Just in time for Davos

Lisa & Ian Murray seamus at accessone.com
Thu Feb 1 21:46:52 PST 2001


Full article at:

<http://www.nytimes.com/2001/02/02/world/02JAPA.html>

Through 10 years of economic ills, Japan has clung tightly to a number of cherished national myths, from the idea that an economy that rose to greatness so quickly after World War II couldn't possibly be fundamentally broken, to the notion that all Japanese people are essentially middle class.

In Osaka, where the number of homeless — the largest in Japan — is increasing swiftly, belief in those myths is becoming strained. The homeless are taking over public parks and straining the prefectural budget to the point where officials who put the number of city homeless at 10,000 — modest by the standards of some American cities — recognize that the real figure may be much higher.

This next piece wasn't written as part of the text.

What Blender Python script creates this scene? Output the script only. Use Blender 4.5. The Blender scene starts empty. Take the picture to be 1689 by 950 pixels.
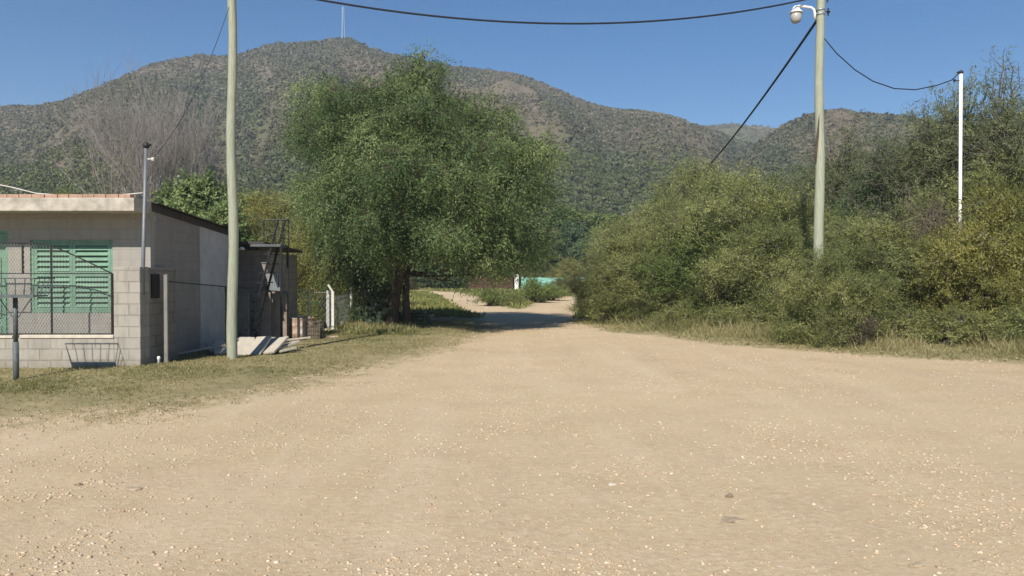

Even by official data, the number of makeshift tents for the homeless in the city's largest park alone rose to 458 last summer, from 159 a year earlier.

Citizens' groups, meanwhile, have been protesting about the problem, demanding that Osaka clear the homeless out of public areas and protect people better against a population viewed as dirty and dangerous. Many of these groups have also campaigned against having public shelters in their neighborhoods.

"People are always complaining, why don't we find a vacant lot to house these people in far away from the city center, or why don't we just keep them all by the port," said Yukata Izumi, an official in the Osaka Welfare Bureau. "We have replied that the homeless have a right to a proper living area of their own, too, and have begged for the public's comprehension.

"These people have become economic refugees, and the basic problem is that when the economy is bad, there is no work, and people without work will eventually become homeless."